Towards Efficient and Scalable Deep Learning on Graph-Structured Data

The practical deployment of Graph Neural Networks (GNNs), a primary form of deep learning on graphs, is hindered by intertwined challenges of effectiveness and scalability. This thesis, "Towards Effective and Scalable Deep Learning on Graph-Structured Data," proposes novel methodologies to address these limitations across four main research thrusts. To address scalability in learning node embeddings, one paper introduces CCA-SSG, a self-supervised framework that learns robust node embeddings. It efficiently avoids the computational burden of negative sampling by using a feature decorrelation objective to prevent representational collapse.
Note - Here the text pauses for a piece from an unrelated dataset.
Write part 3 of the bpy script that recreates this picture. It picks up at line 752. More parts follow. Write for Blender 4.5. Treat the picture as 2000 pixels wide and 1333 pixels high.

To enhance MLP-based models, which are faster but less accurate than GNNs, two papers are presented. OrthoReg tackles an "over-correlation" issue with a soft orthogonality constraint, making MLPs competitive with leading GNNs. The second framework achieves true end-to-end MLP efficiency by offloading graph computations to a one-time pre-processing step, eliminating iterative complexity. Finally, for training on massive graphs, this thesis proposes Data-Centric Graph Condensation (DCGC). This framework recasts condensation as a distribution matching problem, creating a small, task-agnostic synthetic graph. This approach significantly improves cross-architecture generalization and reduces condensation time compared to traditional gradient-matching techniques. The proposed models are validated on public benchmarks, demonstrating significant improvements in performance and computational efficiency.